La terza edizione di Italy on Madison ha aperto le porte al pubblico dal 13 al 15 maggio, nel cuore dell’Upper East Side di New York. Per tre giorni, la sede dell’Italian Trade Agency — all’angolo tra Madison Avenue e la 67ª strada — smette i panni istituzionali e si trasforma in una casa italiana: nessuna bandiera, nessun protocollo, solo legni caldi, tessuti, stoviglie, profumi. All’inaugurazione erano presenti il Console Generale d’Italia a New York, Fabrizio Di Michele, e la direttrice dell’ICE negli Stati Uniti, Erica Di Giovancarlo.
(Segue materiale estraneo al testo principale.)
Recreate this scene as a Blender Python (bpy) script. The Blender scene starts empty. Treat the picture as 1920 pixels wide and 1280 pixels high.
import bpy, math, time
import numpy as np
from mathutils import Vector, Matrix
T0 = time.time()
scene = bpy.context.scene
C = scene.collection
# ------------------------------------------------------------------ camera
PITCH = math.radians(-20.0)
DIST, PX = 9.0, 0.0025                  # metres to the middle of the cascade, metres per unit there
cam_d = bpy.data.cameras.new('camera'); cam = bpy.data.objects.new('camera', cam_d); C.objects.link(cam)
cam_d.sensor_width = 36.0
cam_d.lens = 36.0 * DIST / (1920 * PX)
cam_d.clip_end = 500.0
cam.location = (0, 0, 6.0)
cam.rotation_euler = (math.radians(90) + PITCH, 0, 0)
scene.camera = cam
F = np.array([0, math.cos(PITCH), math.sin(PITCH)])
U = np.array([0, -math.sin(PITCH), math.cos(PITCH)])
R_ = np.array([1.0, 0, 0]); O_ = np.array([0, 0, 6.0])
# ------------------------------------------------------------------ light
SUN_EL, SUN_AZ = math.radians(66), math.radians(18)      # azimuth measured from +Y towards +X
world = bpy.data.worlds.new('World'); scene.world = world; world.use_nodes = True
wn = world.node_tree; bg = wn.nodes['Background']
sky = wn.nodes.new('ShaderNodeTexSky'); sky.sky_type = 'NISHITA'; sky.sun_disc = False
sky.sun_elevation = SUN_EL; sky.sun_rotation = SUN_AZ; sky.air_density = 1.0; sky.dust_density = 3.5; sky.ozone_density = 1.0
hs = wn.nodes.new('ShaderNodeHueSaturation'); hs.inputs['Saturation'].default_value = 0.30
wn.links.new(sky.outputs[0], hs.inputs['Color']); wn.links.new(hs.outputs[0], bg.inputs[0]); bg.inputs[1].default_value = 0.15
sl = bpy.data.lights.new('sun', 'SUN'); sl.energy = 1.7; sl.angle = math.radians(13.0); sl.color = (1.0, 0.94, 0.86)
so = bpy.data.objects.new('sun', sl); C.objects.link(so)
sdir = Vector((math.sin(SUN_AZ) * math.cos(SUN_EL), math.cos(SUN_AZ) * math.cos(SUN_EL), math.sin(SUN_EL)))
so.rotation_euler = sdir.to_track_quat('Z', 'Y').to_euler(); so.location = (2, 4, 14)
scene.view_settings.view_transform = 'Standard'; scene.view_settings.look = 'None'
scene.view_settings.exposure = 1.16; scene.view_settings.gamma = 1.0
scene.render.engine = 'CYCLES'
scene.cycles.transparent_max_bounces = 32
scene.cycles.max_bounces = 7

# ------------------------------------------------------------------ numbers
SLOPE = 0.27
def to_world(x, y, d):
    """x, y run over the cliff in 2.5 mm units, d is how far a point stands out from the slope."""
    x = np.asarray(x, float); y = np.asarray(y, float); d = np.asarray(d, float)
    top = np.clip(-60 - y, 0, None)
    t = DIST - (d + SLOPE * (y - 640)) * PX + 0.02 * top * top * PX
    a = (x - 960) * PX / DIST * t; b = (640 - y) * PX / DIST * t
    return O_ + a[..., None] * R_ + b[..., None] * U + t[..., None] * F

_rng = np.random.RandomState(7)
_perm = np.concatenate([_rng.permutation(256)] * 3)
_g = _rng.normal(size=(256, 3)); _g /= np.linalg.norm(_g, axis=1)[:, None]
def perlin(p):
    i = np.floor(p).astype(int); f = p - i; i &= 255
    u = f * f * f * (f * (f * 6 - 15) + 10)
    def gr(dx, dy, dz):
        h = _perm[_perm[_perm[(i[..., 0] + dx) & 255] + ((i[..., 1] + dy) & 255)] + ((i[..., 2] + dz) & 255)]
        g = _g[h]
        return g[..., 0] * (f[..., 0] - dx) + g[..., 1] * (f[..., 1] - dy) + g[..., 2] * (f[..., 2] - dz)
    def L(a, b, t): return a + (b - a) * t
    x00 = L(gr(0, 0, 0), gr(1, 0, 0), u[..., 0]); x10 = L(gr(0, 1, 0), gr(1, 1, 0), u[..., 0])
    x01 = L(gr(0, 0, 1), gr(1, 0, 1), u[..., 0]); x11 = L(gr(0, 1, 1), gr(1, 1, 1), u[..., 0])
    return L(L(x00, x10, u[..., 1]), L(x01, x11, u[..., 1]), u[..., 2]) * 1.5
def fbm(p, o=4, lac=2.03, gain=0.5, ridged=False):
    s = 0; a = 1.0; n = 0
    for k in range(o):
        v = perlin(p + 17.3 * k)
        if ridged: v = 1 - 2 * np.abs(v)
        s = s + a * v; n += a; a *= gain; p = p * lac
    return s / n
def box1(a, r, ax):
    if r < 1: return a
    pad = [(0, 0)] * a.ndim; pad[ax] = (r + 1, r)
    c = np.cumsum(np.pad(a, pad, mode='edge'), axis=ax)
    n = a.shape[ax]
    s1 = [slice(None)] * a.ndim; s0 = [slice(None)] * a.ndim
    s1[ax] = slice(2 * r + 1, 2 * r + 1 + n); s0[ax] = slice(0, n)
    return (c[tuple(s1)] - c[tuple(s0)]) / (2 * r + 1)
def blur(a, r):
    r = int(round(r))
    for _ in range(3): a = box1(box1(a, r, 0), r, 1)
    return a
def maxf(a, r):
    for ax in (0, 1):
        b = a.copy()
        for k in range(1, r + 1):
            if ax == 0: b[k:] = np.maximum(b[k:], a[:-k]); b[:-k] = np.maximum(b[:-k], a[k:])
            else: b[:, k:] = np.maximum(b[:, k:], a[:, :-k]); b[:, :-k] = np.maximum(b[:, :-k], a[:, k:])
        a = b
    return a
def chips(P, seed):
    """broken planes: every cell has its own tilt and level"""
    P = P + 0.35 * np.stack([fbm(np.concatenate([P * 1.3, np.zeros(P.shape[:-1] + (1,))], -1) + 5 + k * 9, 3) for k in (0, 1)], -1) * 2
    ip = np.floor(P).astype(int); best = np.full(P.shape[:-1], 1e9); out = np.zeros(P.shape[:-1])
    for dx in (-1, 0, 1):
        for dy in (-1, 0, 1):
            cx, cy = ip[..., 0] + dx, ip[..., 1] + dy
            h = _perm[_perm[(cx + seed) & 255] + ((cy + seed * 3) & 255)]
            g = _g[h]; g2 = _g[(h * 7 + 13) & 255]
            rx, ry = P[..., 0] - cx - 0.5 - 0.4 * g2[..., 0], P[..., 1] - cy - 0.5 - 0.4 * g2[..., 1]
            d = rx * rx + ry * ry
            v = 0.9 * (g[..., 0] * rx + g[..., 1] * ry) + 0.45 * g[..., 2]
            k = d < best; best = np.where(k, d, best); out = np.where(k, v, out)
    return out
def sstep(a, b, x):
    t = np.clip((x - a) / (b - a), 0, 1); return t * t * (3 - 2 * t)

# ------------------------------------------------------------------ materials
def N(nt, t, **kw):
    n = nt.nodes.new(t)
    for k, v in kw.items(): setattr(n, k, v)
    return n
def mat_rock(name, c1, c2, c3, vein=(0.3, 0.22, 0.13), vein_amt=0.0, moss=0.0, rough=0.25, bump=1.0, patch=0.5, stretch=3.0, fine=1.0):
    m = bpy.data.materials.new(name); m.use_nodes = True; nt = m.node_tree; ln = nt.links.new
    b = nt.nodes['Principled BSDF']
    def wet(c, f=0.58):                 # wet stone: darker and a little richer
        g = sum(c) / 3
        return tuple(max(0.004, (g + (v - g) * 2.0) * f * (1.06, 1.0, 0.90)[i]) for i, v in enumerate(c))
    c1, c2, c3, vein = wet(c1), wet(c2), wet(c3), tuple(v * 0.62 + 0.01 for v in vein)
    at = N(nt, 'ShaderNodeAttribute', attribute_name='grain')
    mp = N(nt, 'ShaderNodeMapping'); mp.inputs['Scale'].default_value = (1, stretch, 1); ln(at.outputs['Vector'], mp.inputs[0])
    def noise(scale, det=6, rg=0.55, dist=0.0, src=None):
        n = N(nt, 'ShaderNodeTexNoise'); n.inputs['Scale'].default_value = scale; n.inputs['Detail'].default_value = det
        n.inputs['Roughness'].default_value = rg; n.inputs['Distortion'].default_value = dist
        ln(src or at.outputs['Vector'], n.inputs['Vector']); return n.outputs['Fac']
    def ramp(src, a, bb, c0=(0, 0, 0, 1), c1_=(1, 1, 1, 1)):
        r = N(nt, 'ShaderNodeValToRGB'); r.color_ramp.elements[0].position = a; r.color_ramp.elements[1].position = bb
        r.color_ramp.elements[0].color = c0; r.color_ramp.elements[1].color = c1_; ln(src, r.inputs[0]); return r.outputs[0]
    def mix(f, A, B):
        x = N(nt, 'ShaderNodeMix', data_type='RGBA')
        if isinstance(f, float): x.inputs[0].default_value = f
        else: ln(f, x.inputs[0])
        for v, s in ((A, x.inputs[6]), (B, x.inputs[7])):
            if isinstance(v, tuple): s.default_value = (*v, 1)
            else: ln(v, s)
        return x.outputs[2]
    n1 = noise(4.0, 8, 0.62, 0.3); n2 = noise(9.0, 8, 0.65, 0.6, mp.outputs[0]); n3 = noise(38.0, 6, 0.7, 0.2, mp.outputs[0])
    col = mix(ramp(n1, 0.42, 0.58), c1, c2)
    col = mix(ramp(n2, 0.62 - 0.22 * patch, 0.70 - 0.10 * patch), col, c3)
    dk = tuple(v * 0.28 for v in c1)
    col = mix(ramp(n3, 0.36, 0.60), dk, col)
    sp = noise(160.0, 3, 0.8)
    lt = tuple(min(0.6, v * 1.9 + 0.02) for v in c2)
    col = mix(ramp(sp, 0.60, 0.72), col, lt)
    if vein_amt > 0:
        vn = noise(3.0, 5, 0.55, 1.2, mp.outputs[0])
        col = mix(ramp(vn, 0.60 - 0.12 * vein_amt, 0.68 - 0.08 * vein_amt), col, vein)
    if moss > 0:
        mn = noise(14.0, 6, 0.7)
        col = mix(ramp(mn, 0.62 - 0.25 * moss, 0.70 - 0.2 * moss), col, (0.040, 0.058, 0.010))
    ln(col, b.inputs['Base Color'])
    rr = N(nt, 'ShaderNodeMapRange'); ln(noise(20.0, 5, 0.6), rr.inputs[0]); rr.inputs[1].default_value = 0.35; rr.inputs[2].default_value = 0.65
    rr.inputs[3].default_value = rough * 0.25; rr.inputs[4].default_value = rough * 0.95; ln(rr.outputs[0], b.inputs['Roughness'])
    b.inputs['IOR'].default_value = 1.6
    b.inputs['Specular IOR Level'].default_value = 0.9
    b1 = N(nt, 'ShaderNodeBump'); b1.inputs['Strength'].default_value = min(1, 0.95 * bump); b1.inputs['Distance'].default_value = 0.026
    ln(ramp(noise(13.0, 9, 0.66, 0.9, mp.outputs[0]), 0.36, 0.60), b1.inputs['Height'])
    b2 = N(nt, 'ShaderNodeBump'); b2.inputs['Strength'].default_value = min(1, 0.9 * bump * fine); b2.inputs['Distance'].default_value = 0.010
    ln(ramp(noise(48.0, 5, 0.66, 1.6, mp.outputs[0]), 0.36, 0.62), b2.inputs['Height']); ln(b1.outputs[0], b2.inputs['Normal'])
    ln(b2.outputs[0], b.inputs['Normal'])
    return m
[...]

Oltre cento i marchi italiani coinvolti, selezionati per raccontare la qualità del Made in Italy in tutti i suoi settori. Dai prodotti alimentari ai profumi, dagli abiti ai complementi d’arredo: Italy on Madison mette fianco a fianco nomi storici come Borsalino, Barilla, Illy, Mutti, Venchi, Pastiglie Leone e Marvis, insieme a firme del design e del lifestyle come Fornasetti, Pininfarina, Panerai, Acqua dell’Elba, Smeg, Moleskine, Proraso, Larusmiani e Diadora. Non mancano eccellenze legate alla cura del corpo, come Officina Profumo-Farmaceutica di Santa Maria Novella, Framesi e Boellis, accanto a realtà più giovani che puntano su innovazione e sostenibilità.

“L’Italia non si riduce a un marchio, è un ecosistema”, spiega Di Giovancarlo. “Le aziende partecipanti sono diverse per dimensioni e settori, ma condividono un’identità comune. E quella cultura va raccontata meglio: con attenzione, senza stereotipi”.

Perché questa edizione è diversa?
“Perché abbiamo scelto di farla nella nostra sede. Qui siamo a casa. Non vogliamo rappresentare l’Italian lifestyle come un’immagine da esportare, ma come un modo autentico di vivere. Ogni ambiente – dalla cucina alla terrazza – è costruito intorno a oggetti che combinano funzione, identità e cultura. L’abbiamo chiamata “home edition” perché offre un’esperienza immersiva: permette ai visitatori di percepire la qualità, l’eleganza e le emozioni che si vivono in una casa arredata con prodotti d’eccellenza. Un’occasione per celebrare non solo il design, ma anche il nostro stile di vita e la quotidianità che lo rende unico”.
Come viene percepito oggi il Made in Italy all’estero?
“Il marchio resta un riferimento globale, ma va protetto da semplificazioni e cliché. Il valore oggi sta nell’esperienza che un oggetto riesce a trasmettere: non è solo un vestito o un vino, ma un modo di pensare, un frammento di cultura. Il Made in Italy è sempre stato riconosciuto, ma oggi sappiamo raccontarlo meglio. L’Italian lifestyle rimane il vero punto di forza: un equilibrio tra creatività, qualità e visione”.
La “dolce vita” è ancora un riferimento valido?
“È un’immagine che piace, ma resta parziale. È un’espressione usata soprattutto all’estero. Se chiedi a un italiano cos’è davvero la sua quotidianità, non ti parlerà di slogan. Ti dirà del caffè al mattino, dell’auto italiana per andare al lavoro, di una cena in casa con un buon bicchiere di vino, del relax sul divano con una coperta di cashmere. Per questo insiste sul concetto di Italian lifestyle: scelte consapevoli, attenzione ai dettagli, qualità vissuta ogni giorno”.
Parliamo di italian sounding: prodotti che sembrano italiani ma non lo sono. Nel mondo supera i 120 miliardi di euro l’anno.
“Sì, purtroppo succede. I prodotti italiani, proprio perché eccellenti, vengono spesso imitati. Il danno non è solo economico, ma culturale: chi acquista qualcosa che sembra italiano ma non lo è, finisce per avere un’idea distorta di cosa rappresenta davvero il Made in Italy. Ed è questo il rischio maggiore: compromettere la credibilità dell’intero sistema”.
Come si contrasta?
“Con la conoscenza. Chi impara a riconoscere la qualità, non si lascia ingannare da un’etichetta. Educare alla bellezza, all’autenticità, è una forma di tutela. E occasioni come questa servono proprio a creare consapevolezza, ad avvicinare le persone a ciò che l’Italia sa fare bene”.
I dazi annunciati da Trump sulle importazioni europee preoccupano le imprese italiane. Che impatto potrebbero avere?
“È un nodo delicato, certo. Ma la nostra forza, oggi più che mai, è la reputazione. Quando un prodotto è riconosciuto per quello che è, supera anche ostacoli come le barriere tariffarie. Come agenzia, accompagniamo le aziende nei percorsi di internazionalizzazione. Ma è la qualità, quella vera, a costruire l’accesso ai mercati”.